焦点:北朝鮮の金正恩指導部に亀裂か、最側近の軍司令官を処罰

[ソウル 21日 ロイター] - 北朝鮮の金正恩朝鮮労働党委員長の最側近である崔竜海党副委員の命令で、同じく最側近の1人と見られていた黄炳瑞・朝鮮人民軍総政治局長が何らかの罪で処罰されたと見られている。
北朝鮮が9月に核実験を行った際、崔氏とともに金氏の側に座る写真が記憶に新しい黄氏の処罰は、北朝鮮指導部内の亀裂を示す動きとして注目される。
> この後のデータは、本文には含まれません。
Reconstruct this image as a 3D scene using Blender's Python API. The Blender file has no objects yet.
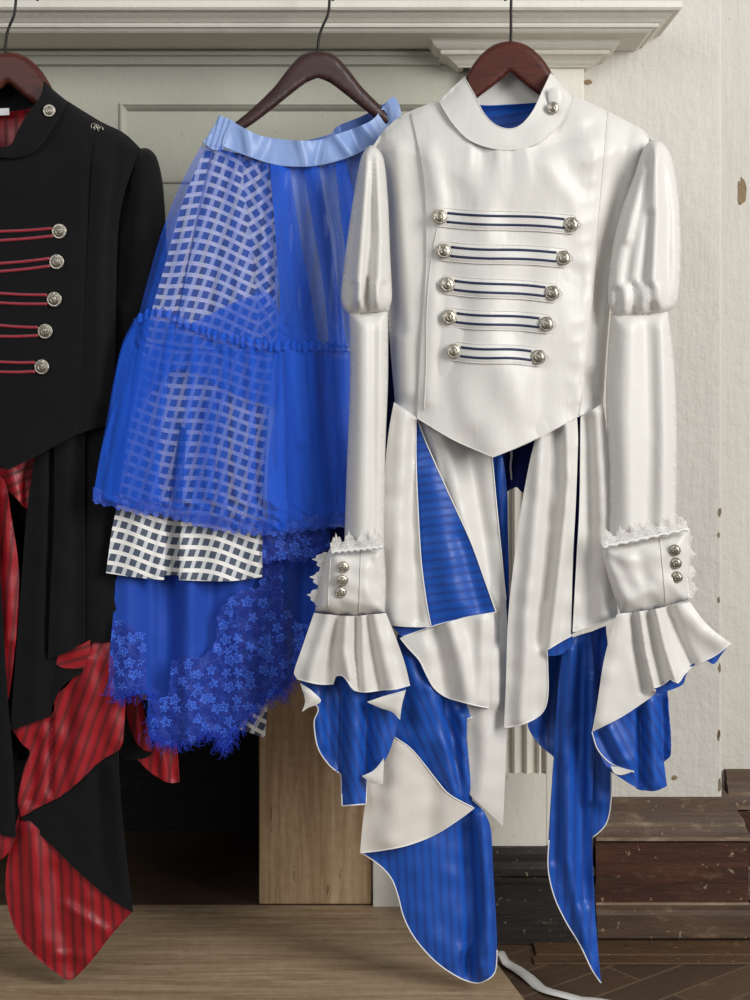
import bpy, math, random
import numpy as np
from mathutils import Vector
from mathutils.geometry import delaunay_2d_cdt
random.seed(7)
rng = np.random.default_rng(7)
SC = bpy.context.scene
COL = SC.collection
PI = math.pi
# ------------------------------------------------------------------ layout: metres; camera 2 m in front of the hanging plane y=0
F, D0, ZC, HY = 1428.6, 2.0, 0.826, 400.0
def W(px, py, Y=0.0):
    k = (D0 + Y) / F
    return Vector(((px - 375.0) * k, Y, ZC - (py - HY) * k))
def X_(px, Y): return (px - 375.0) * (D0 + Y) / F
def Z_(py, Y): return ZC - (py - HY) * (D0 + Y) / F
# ------------------------------------------------------------------ materials
def s2l(c):
    return tuple((v / 12.92 if v <= 0.04045 else ((v + 0.055) / 1.055) ** 2.4) for v in c)
def rgb(r, g, b): return s2l((r / 255.0, g / 255.0, b / 255.0)) + (1.0,)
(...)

処罰は韓国の情報機関、国家情報院の幹部らが報告したもの。北朝鮮の情報は確認が難しく、専門家はこの情報から結論を出すのは時期尚早としている。
クライシス・グループのアナリスト、クストファー・グリーン氏は、「部下同士を競わせるのは独裁政治の基本だ」と述べ、金氏が側近同士を闘わせているとの見方を示した。
60代半ばの黄氏は、眼鏡をかけた内気な軍司令官で、わずか数年で指導部トップに登り詰めるという異例の昇進ぶりを見せた。2014年に総政治局長に任命され、金一族以外で最も強い権力を握る1人となった。
韓国国家情報院によると、黄氏の処罰が、過去に同氏と競った崔氏の音頭で行われたことで、今回の動きはさらに深い意味を持ちそうだ。
北朝鮮メディアによると、黄氏と崔氏が最後に公の場で同席したのは10月初め、体操競技の催しを観覧した際だった。その後、黄氏は表舞台から姿を消した一方、崔氏は先週、平壌を訪れた中国高官らと会っている。
韓国高官らによると、崔氏自身、過去には「再教育」を受けるよう命じられたことがあるが、この10月に中央軍事委員会メンバーに昇格して以来、影響力を強めているようだ。
韓国国家情報院は、崔氏が現在、北朝鮮指導部の人事を管轄する秘密組織、組織指針局(OGD)のトップに就いていると示唆している。
<翼を刈る>
梨花女子大学・統一研究所の北朝鮮専門家、リー・サンコン氏によると、黄氏の地位が大きく脅かされたのは今回が初めて。黄氏は、気まぐれで悪名高い金氏に対し、恭しく慎重な態度で接してきたことで定評がある。
リー氏によると、処罰は黄氏が具体的な失敗を犯したからではなく、朝鮮労働党による軍部掌握を確実にするための金氏の取り組みの一環かもしれない。
韓国議会の情報委員会に所属するキム・ビュンキー議員によると、今回の処罰は、朝鮮人民軍総政治局に対する20年ぶりの抜本的な検閲の一部として行われた。
一方、ジョンズ・ホプキンス・スクール・オブ・アドバンスト・スタディーズ(ワシントン)のプロジェクト、「38ノース」の専門家、マイケル・マッデン氏は、2013年の大規模粛清の二の舞を避けるための予防策ではないかと見ている。当時は金氏の叔父である張成沢氏が処刑された。
マッデン氏は、黄氏の権力が強大になり過ぎ、処刑するしかなくなる前に処罰した可能性があると分析し、「金氏がやっているようなことを、世間では翼を刈ると言う」と話した。